How Does the Care Management Process Work?

 

Step One - Personalized Assessment

A care manager will come to your home to personally evaluate all the areas in which you or your loved one may need assistance. They evaluate physical and emotional health, social activity, home safety and maintenance, need for transportation, housekeeping, meal preparation, errands, bathing, dressing, legal advisement and financial management.

 

Step Two - Personalized Care Plan

A care plan is developed, with recommendations for how to proceed in every area. These recommendations can be implemented by family members, by the care manager, or by both.

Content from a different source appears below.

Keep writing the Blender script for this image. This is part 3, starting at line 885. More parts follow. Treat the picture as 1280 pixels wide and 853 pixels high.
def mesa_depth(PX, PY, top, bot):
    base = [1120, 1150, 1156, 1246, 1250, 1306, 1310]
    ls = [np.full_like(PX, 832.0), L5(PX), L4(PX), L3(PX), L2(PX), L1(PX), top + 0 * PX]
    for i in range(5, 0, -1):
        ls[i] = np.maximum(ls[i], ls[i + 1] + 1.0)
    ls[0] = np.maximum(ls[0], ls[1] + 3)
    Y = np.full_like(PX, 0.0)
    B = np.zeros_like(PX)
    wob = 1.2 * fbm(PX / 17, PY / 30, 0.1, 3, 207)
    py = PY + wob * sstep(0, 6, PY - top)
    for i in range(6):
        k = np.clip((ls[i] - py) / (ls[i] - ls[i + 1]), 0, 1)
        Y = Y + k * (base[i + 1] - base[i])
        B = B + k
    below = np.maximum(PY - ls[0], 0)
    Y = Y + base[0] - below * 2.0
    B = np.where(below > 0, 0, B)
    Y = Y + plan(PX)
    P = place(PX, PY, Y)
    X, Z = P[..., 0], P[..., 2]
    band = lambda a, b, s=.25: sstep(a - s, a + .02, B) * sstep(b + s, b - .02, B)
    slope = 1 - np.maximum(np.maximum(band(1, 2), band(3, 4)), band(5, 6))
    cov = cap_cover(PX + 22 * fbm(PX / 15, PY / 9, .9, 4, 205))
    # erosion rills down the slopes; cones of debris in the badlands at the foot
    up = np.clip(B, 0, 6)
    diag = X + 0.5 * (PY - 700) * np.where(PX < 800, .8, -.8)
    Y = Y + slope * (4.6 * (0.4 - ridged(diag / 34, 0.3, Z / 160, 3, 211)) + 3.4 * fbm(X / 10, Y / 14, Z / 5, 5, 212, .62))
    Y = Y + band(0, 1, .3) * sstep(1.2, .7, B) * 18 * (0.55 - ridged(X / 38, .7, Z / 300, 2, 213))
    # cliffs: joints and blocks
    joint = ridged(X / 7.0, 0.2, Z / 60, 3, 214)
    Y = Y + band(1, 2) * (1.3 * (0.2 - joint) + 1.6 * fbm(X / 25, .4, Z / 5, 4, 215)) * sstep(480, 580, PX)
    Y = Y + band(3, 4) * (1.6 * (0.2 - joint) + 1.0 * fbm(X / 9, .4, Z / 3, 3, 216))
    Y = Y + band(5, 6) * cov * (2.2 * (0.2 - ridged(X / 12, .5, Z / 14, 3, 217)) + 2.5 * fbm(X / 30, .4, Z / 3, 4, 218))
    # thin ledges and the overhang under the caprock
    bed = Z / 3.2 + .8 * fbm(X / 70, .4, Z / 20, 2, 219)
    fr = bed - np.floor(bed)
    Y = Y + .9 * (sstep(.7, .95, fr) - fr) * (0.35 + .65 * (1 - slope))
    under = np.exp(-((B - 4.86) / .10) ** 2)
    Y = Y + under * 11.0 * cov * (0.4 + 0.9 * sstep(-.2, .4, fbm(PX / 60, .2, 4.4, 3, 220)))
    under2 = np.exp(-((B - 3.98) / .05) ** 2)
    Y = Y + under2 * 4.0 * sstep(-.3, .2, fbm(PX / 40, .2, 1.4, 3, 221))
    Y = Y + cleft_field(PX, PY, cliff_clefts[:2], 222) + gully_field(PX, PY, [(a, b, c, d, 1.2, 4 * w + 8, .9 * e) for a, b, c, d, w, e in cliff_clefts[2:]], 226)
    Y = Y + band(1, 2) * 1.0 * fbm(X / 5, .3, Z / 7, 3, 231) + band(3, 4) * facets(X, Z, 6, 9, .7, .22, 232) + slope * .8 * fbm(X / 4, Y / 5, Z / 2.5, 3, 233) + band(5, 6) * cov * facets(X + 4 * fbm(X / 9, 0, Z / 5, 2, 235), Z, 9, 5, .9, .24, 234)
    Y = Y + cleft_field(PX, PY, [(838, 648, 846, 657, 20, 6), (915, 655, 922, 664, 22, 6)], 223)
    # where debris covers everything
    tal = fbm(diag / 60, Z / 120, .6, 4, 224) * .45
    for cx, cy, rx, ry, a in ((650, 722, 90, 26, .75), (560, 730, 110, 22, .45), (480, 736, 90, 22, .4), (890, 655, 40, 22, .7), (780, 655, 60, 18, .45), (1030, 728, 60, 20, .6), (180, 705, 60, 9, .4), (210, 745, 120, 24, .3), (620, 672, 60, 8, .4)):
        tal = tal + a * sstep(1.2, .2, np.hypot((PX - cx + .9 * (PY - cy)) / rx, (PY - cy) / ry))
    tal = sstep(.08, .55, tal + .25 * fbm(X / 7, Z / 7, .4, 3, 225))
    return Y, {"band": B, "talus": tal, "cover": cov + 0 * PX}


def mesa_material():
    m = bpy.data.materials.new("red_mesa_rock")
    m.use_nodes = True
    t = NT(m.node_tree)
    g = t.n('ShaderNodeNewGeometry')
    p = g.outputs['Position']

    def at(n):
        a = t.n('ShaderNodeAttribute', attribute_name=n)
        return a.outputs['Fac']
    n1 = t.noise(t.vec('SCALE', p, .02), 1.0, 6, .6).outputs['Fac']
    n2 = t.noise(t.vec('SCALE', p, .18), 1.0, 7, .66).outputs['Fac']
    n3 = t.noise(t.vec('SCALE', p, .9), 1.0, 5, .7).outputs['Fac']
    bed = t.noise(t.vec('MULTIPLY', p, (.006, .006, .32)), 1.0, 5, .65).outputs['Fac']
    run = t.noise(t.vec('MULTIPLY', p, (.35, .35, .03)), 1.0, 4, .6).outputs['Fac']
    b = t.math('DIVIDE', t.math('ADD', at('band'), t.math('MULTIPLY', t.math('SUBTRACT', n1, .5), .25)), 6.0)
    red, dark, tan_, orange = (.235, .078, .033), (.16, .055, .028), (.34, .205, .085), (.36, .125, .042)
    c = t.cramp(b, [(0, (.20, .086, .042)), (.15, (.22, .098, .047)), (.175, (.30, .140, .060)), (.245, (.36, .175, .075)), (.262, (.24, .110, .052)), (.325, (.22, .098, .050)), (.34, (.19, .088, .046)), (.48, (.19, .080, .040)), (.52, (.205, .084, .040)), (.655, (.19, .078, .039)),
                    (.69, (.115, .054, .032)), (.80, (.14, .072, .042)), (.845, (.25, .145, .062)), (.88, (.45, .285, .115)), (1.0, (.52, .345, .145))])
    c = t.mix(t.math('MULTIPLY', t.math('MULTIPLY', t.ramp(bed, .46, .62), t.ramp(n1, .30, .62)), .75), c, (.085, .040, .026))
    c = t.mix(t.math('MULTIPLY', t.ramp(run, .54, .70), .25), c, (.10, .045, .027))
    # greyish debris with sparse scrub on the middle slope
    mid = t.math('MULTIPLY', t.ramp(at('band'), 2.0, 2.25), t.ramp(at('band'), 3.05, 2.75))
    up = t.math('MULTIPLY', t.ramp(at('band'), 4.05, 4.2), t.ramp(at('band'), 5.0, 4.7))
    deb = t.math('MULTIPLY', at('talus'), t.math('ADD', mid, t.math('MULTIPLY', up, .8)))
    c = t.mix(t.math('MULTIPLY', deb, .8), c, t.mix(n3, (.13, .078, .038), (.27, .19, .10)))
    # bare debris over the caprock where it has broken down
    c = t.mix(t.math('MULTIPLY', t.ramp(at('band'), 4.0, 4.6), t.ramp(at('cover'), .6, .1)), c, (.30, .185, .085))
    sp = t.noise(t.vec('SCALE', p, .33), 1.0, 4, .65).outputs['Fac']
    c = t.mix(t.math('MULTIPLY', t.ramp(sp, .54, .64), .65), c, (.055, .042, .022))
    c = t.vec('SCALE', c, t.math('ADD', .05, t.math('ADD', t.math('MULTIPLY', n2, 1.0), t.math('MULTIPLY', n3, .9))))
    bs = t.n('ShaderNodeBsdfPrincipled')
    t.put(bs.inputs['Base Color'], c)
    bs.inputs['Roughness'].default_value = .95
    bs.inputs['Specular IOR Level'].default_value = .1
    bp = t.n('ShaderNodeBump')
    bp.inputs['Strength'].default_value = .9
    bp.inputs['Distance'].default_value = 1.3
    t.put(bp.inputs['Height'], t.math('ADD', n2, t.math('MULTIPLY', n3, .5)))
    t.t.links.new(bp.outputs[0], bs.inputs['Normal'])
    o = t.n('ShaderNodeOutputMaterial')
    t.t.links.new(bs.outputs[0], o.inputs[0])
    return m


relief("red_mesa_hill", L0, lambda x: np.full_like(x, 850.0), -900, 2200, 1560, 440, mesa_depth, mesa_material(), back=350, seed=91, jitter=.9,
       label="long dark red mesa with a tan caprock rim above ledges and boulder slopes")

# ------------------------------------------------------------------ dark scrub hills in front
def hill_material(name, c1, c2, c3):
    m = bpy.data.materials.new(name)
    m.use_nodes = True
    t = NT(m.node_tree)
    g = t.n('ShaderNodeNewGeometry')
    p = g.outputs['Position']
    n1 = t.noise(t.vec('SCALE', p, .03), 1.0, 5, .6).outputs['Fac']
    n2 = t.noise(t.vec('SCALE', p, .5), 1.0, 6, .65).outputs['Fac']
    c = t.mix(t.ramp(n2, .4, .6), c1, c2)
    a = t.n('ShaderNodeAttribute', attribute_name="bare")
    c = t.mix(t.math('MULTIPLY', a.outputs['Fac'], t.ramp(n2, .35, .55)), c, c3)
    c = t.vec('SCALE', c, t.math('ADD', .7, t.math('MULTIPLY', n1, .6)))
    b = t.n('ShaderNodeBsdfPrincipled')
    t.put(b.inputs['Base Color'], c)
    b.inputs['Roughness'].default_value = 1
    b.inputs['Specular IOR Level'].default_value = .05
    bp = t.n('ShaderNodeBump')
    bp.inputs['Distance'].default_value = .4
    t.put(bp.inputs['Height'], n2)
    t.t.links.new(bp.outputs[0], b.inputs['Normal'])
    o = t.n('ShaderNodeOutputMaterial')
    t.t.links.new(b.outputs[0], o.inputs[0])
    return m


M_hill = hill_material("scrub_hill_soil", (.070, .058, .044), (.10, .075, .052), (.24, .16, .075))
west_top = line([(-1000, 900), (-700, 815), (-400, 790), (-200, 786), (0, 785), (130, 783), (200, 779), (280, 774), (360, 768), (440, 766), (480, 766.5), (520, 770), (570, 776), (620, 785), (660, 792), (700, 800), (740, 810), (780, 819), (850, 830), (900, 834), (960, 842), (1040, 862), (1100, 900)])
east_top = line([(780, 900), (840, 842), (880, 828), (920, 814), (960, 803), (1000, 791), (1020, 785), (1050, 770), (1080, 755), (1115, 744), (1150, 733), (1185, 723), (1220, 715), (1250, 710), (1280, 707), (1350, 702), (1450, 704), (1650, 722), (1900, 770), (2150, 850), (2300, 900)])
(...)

You decide how much or how little you want to be involved.

 

Step Three - Implementing the Care Plan

After that, the care manager provides basic oversight of the plan, checking in with you or your loved one on a regular basis and ensuring that all aspects of the plan are being carried out. A typical ongoing monitoring plan may consist of one home visit per month and three monthly phone calls to the family or caregiver.

What if I only need advice?


Individual and Family Consultation

In some cases, you may need or want only a single consultation session with a care manager, rather than ongoing care management. Consultation sessions can include any family member who is involved in providing care.

What if my family can't agree?


Family Meeting Facilitation

When family members can't agree on major care issues, it helps to invite a neutral outside facilitator to lead one or more family meetings. The goal is to help families communicate about care issues and make sound decisions about their loved one's care.